Data lines »
begin

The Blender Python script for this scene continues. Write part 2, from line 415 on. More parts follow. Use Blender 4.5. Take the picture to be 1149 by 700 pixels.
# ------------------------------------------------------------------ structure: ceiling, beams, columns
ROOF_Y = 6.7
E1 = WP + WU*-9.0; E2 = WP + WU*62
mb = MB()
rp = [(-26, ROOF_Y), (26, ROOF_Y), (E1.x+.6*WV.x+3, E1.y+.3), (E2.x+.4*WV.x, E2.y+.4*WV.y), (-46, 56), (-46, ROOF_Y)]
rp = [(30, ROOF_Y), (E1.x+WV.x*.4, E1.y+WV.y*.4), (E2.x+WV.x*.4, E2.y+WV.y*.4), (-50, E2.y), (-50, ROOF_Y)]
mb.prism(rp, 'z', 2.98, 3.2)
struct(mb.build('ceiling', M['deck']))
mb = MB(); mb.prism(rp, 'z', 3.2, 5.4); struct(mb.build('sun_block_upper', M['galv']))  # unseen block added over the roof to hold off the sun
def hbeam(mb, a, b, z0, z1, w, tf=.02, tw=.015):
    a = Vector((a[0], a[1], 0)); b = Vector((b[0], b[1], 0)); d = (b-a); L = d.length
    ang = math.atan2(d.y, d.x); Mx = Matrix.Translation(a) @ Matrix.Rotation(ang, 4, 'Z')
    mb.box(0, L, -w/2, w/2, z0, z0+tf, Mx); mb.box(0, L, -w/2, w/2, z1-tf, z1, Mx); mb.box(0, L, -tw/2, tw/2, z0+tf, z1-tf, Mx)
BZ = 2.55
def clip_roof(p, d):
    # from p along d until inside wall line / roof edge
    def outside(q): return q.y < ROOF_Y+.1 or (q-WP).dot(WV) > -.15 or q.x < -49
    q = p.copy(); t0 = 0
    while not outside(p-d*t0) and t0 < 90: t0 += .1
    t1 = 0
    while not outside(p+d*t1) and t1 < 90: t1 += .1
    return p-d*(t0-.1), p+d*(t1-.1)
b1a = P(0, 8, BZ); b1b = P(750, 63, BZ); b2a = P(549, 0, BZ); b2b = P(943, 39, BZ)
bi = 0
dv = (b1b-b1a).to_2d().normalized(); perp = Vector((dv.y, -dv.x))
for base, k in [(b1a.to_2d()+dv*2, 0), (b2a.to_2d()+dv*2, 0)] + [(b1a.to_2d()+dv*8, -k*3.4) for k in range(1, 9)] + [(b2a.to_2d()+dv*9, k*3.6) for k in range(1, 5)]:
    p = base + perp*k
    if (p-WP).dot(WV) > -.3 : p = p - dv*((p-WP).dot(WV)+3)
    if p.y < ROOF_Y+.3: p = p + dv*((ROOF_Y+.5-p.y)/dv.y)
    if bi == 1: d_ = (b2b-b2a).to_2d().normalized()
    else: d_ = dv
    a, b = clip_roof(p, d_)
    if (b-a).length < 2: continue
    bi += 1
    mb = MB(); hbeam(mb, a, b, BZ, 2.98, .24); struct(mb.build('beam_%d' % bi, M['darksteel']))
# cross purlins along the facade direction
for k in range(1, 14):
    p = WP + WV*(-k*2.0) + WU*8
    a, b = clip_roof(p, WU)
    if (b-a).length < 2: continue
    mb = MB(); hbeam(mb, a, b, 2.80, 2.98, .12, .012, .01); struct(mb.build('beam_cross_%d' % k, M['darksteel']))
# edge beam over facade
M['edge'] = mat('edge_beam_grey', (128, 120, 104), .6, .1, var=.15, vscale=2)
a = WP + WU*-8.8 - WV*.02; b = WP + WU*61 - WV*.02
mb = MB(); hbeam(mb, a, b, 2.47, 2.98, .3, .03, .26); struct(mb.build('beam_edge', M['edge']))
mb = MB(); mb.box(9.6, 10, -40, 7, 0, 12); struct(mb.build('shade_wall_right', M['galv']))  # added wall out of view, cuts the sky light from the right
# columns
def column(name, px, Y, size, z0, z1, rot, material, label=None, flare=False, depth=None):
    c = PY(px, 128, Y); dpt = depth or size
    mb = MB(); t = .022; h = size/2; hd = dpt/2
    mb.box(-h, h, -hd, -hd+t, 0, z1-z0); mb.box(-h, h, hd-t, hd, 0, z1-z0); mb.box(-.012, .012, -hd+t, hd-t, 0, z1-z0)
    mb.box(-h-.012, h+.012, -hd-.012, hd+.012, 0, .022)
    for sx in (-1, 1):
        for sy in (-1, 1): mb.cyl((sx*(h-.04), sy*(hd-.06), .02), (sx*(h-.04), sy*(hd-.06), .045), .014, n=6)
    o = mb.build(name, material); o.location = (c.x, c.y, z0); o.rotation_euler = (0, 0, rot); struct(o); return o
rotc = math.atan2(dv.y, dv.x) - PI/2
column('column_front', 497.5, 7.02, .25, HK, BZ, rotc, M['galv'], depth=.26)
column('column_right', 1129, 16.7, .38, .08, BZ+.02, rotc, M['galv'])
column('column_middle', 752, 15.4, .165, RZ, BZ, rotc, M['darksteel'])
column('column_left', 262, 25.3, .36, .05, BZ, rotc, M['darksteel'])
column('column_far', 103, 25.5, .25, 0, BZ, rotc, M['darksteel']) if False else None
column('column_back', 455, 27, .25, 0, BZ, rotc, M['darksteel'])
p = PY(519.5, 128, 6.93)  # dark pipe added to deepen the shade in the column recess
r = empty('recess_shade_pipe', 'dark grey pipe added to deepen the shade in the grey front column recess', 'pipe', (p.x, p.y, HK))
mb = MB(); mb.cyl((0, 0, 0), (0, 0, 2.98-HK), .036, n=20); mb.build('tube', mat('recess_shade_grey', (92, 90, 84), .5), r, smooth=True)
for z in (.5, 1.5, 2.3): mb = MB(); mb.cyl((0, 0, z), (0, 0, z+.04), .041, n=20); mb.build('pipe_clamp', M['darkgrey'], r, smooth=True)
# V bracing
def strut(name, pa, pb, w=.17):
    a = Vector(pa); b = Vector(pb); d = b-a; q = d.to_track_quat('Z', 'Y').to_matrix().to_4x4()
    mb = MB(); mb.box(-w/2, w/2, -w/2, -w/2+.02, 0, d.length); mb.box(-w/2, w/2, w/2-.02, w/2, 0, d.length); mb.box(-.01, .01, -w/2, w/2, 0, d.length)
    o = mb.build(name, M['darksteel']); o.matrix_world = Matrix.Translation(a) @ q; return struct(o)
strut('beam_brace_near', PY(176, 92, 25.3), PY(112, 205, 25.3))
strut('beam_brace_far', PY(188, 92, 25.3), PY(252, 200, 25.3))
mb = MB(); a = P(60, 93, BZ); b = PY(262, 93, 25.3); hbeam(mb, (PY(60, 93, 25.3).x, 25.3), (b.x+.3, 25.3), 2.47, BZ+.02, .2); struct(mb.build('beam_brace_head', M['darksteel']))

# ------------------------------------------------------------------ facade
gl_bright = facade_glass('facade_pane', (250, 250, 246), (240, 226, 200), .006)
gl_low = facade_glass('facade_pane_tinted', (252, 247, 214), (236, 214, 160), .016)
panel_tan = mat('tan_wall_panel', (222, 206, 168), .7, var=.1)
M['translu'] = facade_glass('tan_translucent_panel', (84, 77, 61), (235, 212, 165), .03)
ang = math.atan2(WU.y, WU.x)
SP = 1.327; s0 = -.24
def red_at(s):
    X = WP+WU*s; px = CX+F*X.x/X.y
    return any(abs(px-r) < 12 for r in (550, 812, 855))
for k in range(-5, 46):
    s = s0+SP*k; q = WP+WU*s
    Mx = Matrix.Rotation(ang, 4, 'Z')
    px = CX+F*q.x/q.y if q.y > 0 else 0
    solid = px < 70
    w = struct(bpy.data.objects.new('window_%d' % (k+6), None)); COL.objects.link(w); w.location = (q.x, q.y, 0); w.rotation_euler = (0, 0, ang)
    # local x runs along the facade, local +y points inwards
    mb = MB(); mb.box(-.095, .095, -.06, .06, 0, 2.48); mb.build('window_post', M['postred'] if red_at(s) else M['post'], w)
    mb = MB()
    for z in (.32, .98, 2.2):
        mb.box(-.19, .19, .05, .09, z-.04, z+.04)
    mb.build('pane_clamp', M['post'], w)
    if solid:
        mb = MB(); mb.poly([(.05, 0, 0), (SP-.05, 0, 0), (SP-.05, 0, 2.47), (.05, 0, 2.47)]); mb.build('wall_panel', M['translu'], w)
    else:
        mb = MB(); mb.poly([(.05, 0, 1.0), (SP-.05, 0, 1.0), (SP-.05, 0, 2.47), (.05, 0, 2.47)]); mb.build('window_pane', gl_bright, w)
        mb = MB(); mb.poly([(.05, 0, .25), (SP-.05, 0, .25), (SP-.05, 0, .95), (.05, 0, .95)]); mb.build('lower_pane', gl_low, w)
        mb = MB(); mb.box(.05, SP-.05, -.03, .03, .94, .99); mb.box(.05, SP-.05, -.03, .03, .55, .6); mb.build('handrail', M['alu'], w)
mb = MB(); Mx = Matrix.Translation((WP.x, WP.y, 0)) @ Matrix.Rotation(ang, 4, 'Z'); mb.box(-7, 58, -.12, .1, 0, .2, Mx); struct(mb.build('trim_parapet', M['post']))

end

Problem » Everything from the first line above through the line that contains "mb.prism(rp, 'z', 2.98, 3.2)" should be duplicated exactly, please, and nothing beyond it.

Output »
The Blender Python script for this scene continues. Write part 2, from line 415 on. More parts follow. Use Blender 4.5. Take the picture to be 1149 by 700 pixels.
# ------------------------------------------------------------------ structure: ceiling, beams, columns
ROOF_Y = 6.7
E1 = WP + WU*-9.0; E2 = WP + WU*62
mb = MB()
rp = [(-26, ROOF_Y), (26, ROOF_Y), (E1.x+.6*WV.x+3, E1.y+.3), (E2.x+.4*WV.x, E2.y+.4*WV.y), (-46, 56), (-46, ROOF_Y)]
rp = [(30, ROOF_Y), (E1.x+WV.x*.4, E1.y+WV.y*.4), (E2.x+WV.x*.4, E2.y+WV.y*.4), (-50, E2.y), (-50, ROOF_Y)]
mb.prism(rp, 'z', 2.98, 3.2)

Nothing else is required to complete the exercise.